>> BEGIN
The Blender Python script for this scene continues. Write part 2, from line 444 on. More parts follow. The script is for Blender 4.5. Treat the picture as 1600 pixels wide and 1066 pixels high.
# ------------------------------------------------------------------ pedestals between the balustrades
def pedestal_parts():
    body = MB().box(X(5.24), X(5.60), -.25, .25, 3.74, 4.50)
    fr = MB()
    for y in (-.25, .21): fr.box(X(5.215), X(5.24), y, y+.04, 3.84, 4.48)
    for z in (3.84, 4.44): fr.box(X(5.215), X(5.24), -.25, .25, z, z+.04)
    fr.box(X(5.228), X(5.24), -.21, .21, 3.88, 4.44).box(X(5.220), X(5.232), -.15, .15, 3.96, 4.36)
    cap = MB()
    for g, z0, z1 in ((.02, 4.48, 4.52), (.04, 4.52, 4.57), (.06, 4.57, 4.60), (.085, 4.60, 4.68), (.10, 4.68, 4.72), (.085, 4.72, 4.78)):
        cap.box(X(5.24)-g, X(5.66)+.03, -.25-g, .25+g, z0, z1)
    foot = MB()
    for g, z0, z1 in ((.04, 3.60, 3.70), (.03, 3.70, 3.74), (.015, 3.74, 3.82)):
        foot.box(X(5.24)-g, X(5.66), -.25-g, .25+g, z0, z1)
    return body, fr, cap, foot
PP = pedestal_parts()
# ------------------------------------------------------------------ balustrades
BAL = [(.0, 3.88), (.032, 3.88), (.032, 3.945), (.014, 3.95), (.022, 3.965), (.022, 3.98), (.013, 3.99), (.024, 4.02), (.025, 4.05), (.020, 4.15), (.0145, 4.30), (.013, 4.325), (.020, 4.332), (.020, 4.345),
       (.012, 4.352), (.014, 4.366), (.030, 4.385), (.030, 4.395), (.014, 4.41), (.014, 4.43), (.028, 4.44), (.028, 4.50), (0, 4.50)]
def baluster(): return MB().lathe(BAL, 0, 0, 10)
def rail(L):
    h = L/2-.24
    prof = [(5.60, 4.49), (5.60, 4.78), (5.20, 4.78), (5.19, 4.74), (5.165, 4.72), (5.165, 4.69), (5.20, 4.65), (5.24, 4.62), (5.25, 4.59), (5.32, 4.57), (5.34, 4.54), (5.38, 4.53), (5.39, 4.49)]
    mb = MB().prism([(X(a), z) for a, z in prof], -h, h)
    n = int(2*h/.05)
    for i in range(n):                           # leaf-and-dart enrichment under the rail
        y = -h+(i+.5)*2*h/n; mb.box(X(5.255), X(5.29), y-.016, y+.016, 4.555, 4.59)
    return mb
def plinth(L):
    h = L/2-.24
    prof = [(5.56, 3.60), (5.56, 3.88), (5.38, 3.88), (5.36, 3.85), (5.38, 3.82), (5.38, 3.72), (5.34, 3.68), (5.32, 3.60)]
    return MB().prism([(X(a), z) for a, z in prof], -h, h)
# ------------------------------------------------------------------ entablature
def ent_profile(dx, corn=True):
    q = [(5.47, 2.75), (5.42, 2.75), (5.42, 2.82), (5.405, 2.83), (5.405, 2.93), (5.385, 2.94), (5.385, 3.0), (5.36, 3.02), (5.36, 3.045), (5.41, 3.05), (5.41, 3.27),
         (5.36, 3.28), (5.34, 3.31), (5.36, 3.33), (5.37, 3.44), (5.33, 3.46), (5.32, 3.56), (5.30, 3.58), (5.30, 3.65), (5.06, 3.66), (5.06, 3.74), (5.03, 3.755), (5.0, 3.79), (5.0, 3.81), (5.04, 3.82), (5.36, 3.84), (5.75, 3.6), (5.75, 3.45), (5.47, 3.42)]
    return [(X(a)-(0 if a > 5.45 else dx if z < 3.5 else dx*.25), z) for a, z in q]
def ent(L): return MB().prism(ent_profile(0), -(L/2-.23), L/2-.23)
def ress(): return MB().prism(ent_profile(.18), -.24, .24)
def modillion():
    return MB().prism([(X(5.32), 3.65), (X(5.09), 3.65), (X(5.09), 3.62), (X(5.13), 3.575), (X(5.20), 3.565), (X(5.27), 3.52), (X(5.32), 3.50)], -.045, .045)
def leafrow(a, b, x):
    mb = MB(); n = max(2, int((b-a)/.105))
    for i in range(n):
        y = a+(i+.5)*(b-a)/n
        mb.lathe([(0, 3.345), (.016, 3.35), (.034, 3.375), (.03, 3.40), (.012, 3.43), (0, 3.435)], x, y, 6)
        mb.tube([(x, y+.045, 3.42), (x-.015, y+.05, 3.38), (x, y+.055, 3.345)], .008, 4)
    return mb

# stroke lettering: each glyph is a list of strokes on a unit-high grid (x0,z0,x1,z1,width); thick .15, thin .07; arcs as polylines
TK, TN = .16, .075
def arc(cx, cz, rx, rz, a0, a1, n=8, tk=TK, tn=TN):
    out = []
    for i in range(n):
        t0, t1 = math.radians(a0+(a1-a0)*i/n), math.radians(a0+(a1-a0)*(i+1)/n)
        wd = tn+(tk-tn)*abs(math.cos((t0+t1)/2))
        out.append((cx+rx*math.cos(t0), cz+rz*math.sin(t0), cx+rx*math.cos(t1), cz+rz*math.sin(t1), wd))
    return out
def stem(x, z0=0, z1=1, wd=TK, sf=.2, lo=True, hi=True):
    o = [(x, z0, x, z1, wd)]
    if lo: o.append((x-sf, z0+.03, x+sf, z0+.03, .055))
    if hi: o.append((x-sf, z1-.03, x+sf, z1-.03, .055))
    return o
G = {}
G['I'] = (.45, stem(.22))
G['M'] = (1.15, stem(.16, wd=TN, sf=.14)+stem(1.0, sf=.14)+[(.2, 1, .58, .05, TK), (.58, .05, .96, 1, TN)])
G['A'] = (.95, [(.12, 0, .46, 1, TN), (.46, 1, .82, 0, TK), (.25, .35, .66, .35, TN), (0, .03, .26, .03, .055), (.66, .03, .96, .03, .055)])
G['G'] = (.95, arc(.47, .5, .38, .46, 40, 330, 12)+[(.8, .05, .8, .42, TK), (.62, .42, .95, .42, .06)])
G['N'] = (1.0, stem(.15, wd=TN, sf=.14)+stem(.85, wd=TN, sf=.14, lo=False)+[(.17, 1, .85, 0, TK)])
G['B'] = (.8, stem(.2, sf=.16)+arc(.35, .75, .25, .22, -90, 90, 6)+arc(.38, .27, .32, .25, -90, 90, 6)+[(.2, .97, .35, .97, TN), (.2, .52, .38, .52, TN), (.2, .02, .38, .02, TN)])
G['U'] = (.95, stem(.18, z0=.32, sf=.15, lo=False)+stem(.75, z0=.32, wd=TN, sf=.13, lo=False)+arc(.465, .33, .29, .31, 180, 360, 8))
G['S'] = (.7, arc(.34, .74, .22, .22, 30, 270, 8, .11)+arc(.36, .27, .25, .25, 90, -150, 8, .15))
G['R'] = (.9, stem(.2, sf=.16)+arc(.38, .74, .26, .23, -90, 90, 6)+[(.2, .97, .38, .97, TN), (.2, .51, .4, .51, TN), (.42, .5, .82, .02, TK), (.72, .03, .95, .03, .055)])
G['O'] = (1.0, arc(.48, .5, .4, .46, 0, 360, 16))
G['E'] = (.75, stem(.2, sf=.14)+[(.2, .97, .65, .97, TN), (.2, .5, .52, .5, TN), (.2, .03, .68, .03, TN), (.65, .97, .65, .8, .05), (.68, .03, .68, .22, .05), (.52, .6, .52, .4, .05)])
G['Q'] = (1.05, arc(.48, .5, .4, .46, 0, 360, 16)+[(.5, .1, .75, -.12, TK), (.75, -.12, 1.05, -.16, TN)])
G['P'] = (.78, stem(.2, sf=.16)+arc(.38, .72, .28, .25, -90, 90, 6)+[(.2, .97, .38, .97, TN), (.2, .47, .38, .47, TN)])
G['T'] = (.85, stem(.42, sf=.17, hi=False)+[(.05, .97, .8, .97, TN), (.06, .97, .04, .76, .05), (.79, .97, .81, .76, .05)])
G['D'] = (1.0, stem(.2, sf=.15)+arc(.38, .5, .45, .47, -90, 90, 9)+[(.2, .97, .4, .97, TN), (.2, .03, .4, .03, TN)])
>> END
» CHALLENGE
Each line in the listing above that contains "high" should be copied.

» ANSWER TO THE TASK
The Blender Python script for this scene continues. Write part 2, from line 444 on. More parts follow. The script is for Blender 4.5. Treat the picture as 1600 pixels wide and 1066 pixels high.
# stroke lettering: each glyph is a list of strokes on a unit-high grid (x0,z0,x1,z1,width); thick .15, thin .07; arcs as polylines